The Friendly Dictatorship

Description

238 pages
Contains Bibliography
$32.99
ISBN 0-7710-8078-6
DDC 321.8'0971

Year

2001

Contributor

Reviewed by David E. Smith

David E. Smith is a professor of political Studies at the University of
Saskatchewan. He is the author of Building a Province: A History of
Saskatchewan in Documents, The Invisible Crown, and Republican Option in
Canada, Past and Present.

Review

The dustjacket of The Friendly Dictatorship is arresting. Under the
title, a jovial Jean Chrétien, bemedaled in a braided white uniform, is
seen doffing his peaked cap to ... whom? Perhaps crowds gathered in a
sweltering square before a beaux-arts presidential palace? The picture
is anachronistic, since whatever powers the Canadian prime minister may
lay claim to, military authority is not one of them.

That retouched photograph on the cover heralds a synthetic argument
inside. The book’s core thesis is that Canada’s prime minister, and
especially the present occupant of the office, is too powerful. In
Simpson’s words, he is at once an “imperial prime minister” and a
“Sun King.” The referents are familiar, as is the evidence.
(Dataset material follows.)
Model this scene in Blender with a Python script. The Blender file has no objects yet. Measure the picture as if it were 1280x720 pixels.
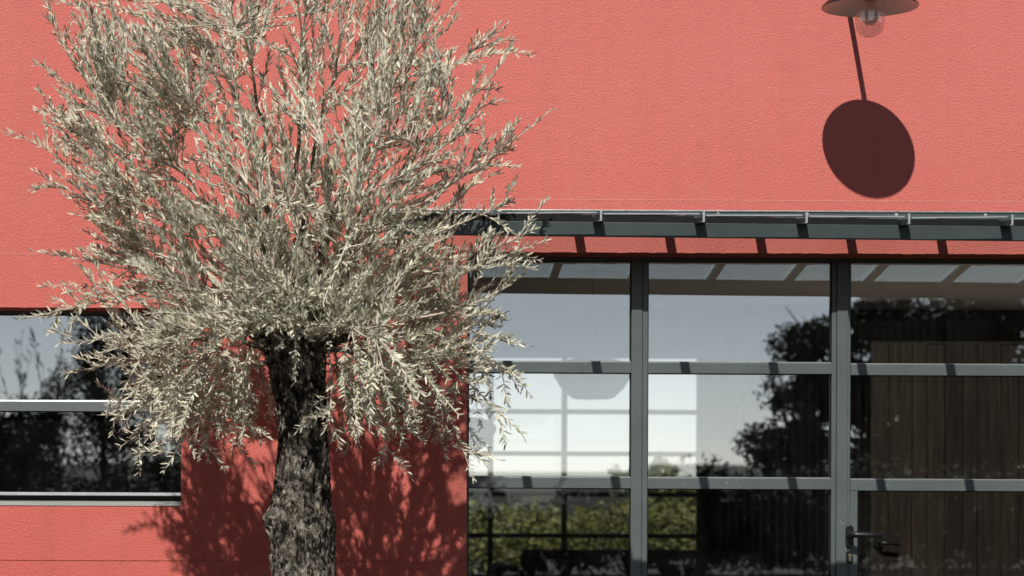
import bpy, bmesh, math, random
from mathutils import Vector, Matrix, noise
R = math.radians
sc = bpy.context.scene
COL = sc.collection

# ------------------------------------------------------------------ camera
CAMZ = 1.27                       # eye height, metres
cam_d = bpy.data.cameras.new('camera'); cam = bpy.data.objects.new('camera', cam_d); COL.objects.link(cam)
cam_d.sensor_width = 36.0
cam_d.lens = 2772 / 1280 * 36.0
cam_d.shift_x = 130 / 1280; cam_d.shift_y = 240 / 1280      # shift lens: level camera, verticals stay vertical
cam_d.clip_start = 0.1; cam_d.clip_end = 3000
cam.location = (0, -9.0, CAMZ)
cam.rotation_euler = (Matrix.Rotation(R(90), 3, 'X') @ Matrix.Rotation(R(0.25), 3, 'Z')).to_euler()
sc.camera = cam
cam_d.dof.use_dof = True; cam_d.dof.focus_distance = 8.4; cam_d.dof.aperture_fstop = 4.0
sc.render.resolution_x = 1024; sc.render.resolution_y = 576

# ------------------------------------------------------------------ sky and sun
SUNV = Vector((-0.20, -1.0, 1.08)).normalized()            # towards the sun
w = bpy.data.worlds.new("World"); sc.world = w; w.use_nodes = True
nt = w.node_tree; nt.nodes.clear()
out = nt.nodes.new('ShaderNodeOutputWorld'); bg = nt.nodes.new('ShaderNodeBackground'); sky = nt.nodes.new('ShaderNodeTexSky')
sky.sky_type = 'NISHITA'; sky.sun_disc = False
sky.sun_elevation = math.asin(SUNV.z); sky.sun_rotation = math.atan2(SUNV.x, SUNV.y)
sky.air_density = 0.5; sky.dust_density = 0.3; sky.ozone_density = 1.0
bg.inputs['Strength'].default_value = 0.05
# pale haze low over the horizon, the same all the way round
tcw = nt.nodes.new('ShaderNodeTexCoord'); sp = nt.nodes.new('ShaderNodeSeparateXYZ'); nt.links.new(tcw.outputs['Generated'], sp.inputs[0])
def wm(op, a, b):
    m = nt.nodes.new('ShaderNodeMath'); m.operation = op
    for i, v in enumerate((a, b)):
        if isinstance(v, bpy.types.NodeSocket): nt.links.new(v, m.inputs[i])
        else: m.inputs[i].default_value = v
    return m.outputs[0]
hz = wm('POWER', 2.718, wm('MULTIPLY', wm('MAXIMUM', sp.outputs['Z'], 0.0), -8.0))
wn = nt.nodes.new('ShaderNodeTexNoise'); wn.inputs['Scale'].default_value = 5.0; wn.inputs['Detail'].default_value = 4
wmap = nt.nodes.new('ShaderNodeMapping'); wmap.inputs['Scale'].default_value = (1, 1, 4); nt.links.new(tcw.outputs['Generated'], wmap.inputs[0]); nt.links.new(wmap.outputs[0], wn.inputs['Vector'])
hz = wm('MULTIPLY', hz, wm('MULTIPLY', wm('ADD', wn.outputs['Fac'], 1.5), 0.5))
HAZE = 17.5
cbw = nt.nodes.new('ShaderNodeVectorMath'); cbw.operation = 'SCALE'; cbw.inputs[0].default_value = (1.14 * HAZE, 1.07 * HAZE, 0.95 * HAZE); nt.links.new(hz, cbw.inputs['Scale'])
addw = nt.nodes.new('ShaderNodeVectorMath'); addw.operation = 'ADD'; nt.links.new(sky.outputs[0], addw.inputs[0]); nt.links.new(cbw.outputs[0], addw.inputs[1])
nt.links.new(addw.outputs[0], bg.inputs[0]); nt.links.new(bg.outputs[0], out.inputs[0])
sd = bpy.data.lights.new('sun', 'SUN'); sd.energy = 5.0; sd.angle = R(0.53); sd.color = (1.0, 0.95, 0.87)
sun = bpy.data.objects.new('sun', sd); COL.objects.link(sun)
sun.rotation_euler = SUNV.to_track_quat('Z', 'Y').to_euler(); sun.location = (-3, -12, 12)
sc.view_settings.view_transform = 'Standard'; sc.view_settings.look = 'None'
sc.view_settings.gamma = 1.0; sc.view_settings.exposure = -0.18
sc.render.engine = 'CYCLES'
sc.cycles.max_bounces = 10; sc.cycles.transparent_max_bounces = 16; sc.cycles.glossy_bounces = 5
sc.cycles.diffuse_bounces = 3
sc.cycles.caustics_reflective = False; sc.cycles.caustics_refractive = False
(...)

Through control of the prerogative, the prime minister distributes
patronage—and Canada’s is a system that depends much upon
appointment. More than that, he regulates the flow and access to
information. Thanks to party discipline, his backbenchers are reduced to
a chorus of approval and his ministers to a focus group. No one can
challenge the PM, least of all the opposition parties. The best chapter
in this five-chapter book is the depiction Simpson offers of the other
four parties in Parliament individually shooting themselves in their
respective feet. Public disinterest in politics, graphically seen in the
decline of voter turnout, is but one aspect of civic disengagement in
general. Interest groups and litigants wax but parties wane.

The Friendly Dictatorship is a marvel of synopsis: anyone unfamiliar
with the last decade of Canadian politics could do no better than to
read this book. Curiously, for a book dressed in Latin American finery,
the text is neither passionate nor argumentative. For all the colorful
package, the content is pure Canadian in its sensibilities and balance.